Friday, June 19, 2009

Morel Adventures












I love to stumble across a morel on a spring morning as my less than focused gaze glides along the base of ash trees--a sort of soft radar, a non-evasive foray into the mystery of brown and golden soldiers scattered across land, convincing me that any rational or scientific approach to determine their whereabouts will be dismissed by them as not an arcane enough approach and therefore one not to be rewarded. The harder you look the less you see.
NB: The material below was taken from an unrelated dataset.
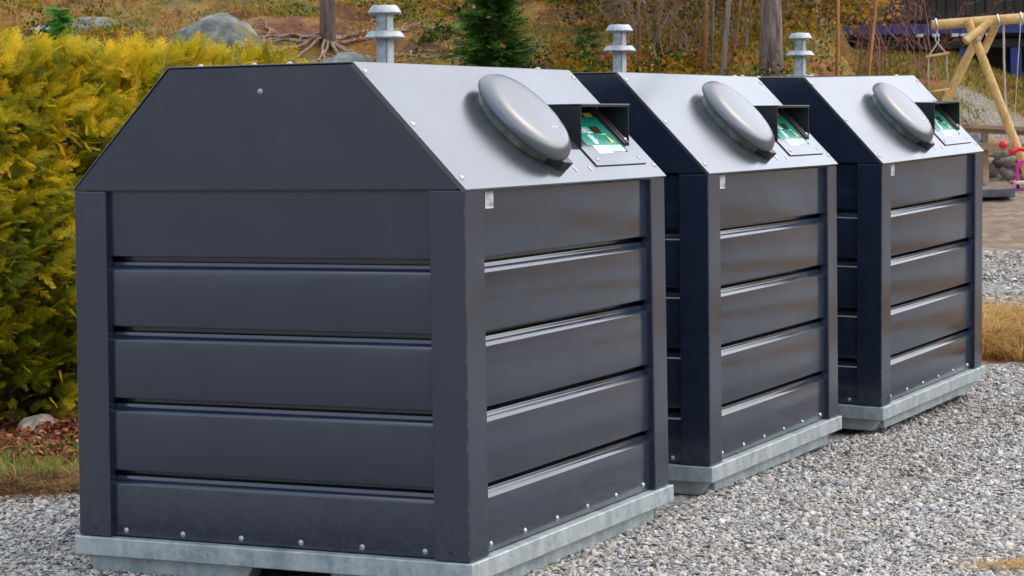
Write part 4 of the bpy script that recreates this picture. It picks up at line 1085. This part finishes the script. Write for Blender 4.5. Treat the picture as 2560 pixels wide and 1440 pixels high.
def fence_and_wall():
    Y = 22.6; s = at(2480, 420, Y); f = empty('wooden_fence', s); tag(f, 'weathered two-rail wooden fence above the dry stone wall', 'fence')
    Q = lambda u, v, y=Y: at(u, v, y) - s
    def rail(u0, v0, u1, v1, t, name='rail', d=.03):
        a, b = Q(u0, v0), Q(u1, v1); bm = bmesh.new()
        prism(bm, [(a.x, -d, a.z - t), (b.x, -d, b.z - t), (b.x, -d, b.z + t), (a.x, -d, a.z + t)], (0, 0, 0), (0, .04, 0)); bm_obj(name, bm, GREYW, f, bevel=.004)
    rail(2240, 306, 2760, 332, .022); rail(2240, 316, 2760, 344, .022, d=-.02)
    rail(2240, 362, 2760, 372, .036)
    for u in (2311, 2464, 2640):
        a, b = Q(u, 312), Q(u, 480); bm = bmesh.new(); box(bm, a.x - .03, a.x + .03, .022, .08, b.z, a.z); bm_obj('fence_post', bm, GREYW, f, bevel=.004)
    wall = empty('stone_wall', at(2480, 470, 23.0)); tag(wall, 'low dry stone wall of rough brown and grey stones behind the fence', 'wall')
    L = wall.location; k = 0
    rd = random.Random(3); bm = bmesh.new(); a0, a1 = at(2300, 470, 23.0) - L, at(2720, 470, 23.0) - L
    zb, zt = at(2480, 476, 23).z - L.z, at(2480, 384, 23).z - L.z
    for q in range(150):
        x = rd.uniform(a0.x, a1.x); zz = rd.uniform(zb, zt); w = rd.uniform(.05, .12); hh = w * rd.uniform(.45, .8); s_ = rd.uniform(0, 99)
        M = Matrix.Translation((x, rd.uniform(-.05, .03) + (zz - zb) * .25, zz)) @ Matrix.Rotation(rd.gauss(0, .3), 4, 'Y') @ Matrix.Rotation(rd.uniform(-.6, .6), 4, 'Z')
        b2 = bmesh.new(); bmesh.ops.create_icosphere(b2, subdivisions=2, radius=1); vm = {}
        for v in b2.verts:
            c = v.co; kk = 1 + .45 * noise.noise(c * 1.3 + Vector((s_, 0, 0)))
            vm[v] = bm.verts.new(M @ Vector((max(-.75, min(.75, c.x)) * 1.15 * kk * w, c.y * kk * .09, max(-.7, min(.7, c.z)) * 1.2 * kk * hh)))
        for fc in b2.faces: bm.faces.new([vm[v] for v in fc.verts])
        b2.free()
    sm_, n, b = mat('wall_stones'); g = N(n, 'ShaderNodeNewGeometry'); tt = tex(n, 'noise', 12, 5)
    c = ramp(n, g.outputs['Random Per Island'], [(0, (.05, .04, .035)), (.4, (.15, .11, .08)), (.7, (.24, .21, .18)), (1, (.36, .27, .18))]); c = mix(n, .6, c, ramp(n, tt.outputs[0], [(.35, (.4, .4, .4)), (.6, (1, 1, 1))]), 'MULTIPLY')
    n.links.new(c, b.inputs['Base Color']); b.inputs['Roughness'].default_value = .9
    bm_obj('stones', bm, sm_, wall, smooth=True)
    bm = bmesh.new(); box(bm, a0.x, a1.x, .03, .5, zb - .2, zt - .05); bm_obj('wall_core', bm, simple('wall_core', (.03, .026, .022), .95), wall)
    # slab step at the foot of the wall
    p = at(2470, 478, 21.9); bm = bmesh.new(); box(bm, -.35, .22, -.16, .16, -.08, .0); o = bm_obj('stone_slab', bm, simple('slab_grey', (.10, .10, .105), .8, var=.35, vs=8, bs=.2), None, bevel=.01); o.location = (p.x, p.y, H(p.x, p.y) + .10); o.rotation_euler = (0, 0, .05); tag(o, 'dark flat stone slab at the foot of the dry stone wall', 'stone slab')
    rock('rock', 2432, 345, 23.6, .30, .16, .3, 'grey-green rock behind the fence rails, just right of the farthest hood', 12, ROCKD)
    rock('rock', 2530, 372, 23.7, .26, .10, .3, 'grey rock lying behind the lower fence rail at the right', 13, ROCKD)
fence_and_wall()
You look and rant and try to control the universe in which they belong, and then suddenly, they are there at your feet saying, “I’ve been here all along.”

Everyone has their favorite morel recipe, which more often is a morel story, as the adventure is half the prize. Recently someone dumped some dirt into a mound on a hill top road, where walking, not stalking to forage, is the rule. But there they were, popping out of the top of a small heap. The perfunctory ash tree stood watching me snap a blondie just inches away.

I prefer to cut out the bottoms, get a pastry bag, fill it with some rabbit mousse and shoot it into the hollow cavity of the morel. Bake in the oven not too hotly with some stock in the bottom of the pan until the mousse firms up, gets warm, and the morel starts giving off its woody tobacco sweetness without drying out.

Add some butter at the end into the pan with stock and there’s your sauce. Haunting textures, aromas, and flavors never forgotten.

Aside from sautéing them in butter with a drop of lemon, I also like to dry out the morels and grind them into a powder that can be used as a seasoning--or better yet as a coating, like breadcrumbs, on a piece of lamb or chicken. Great nose on that one coming off the stove.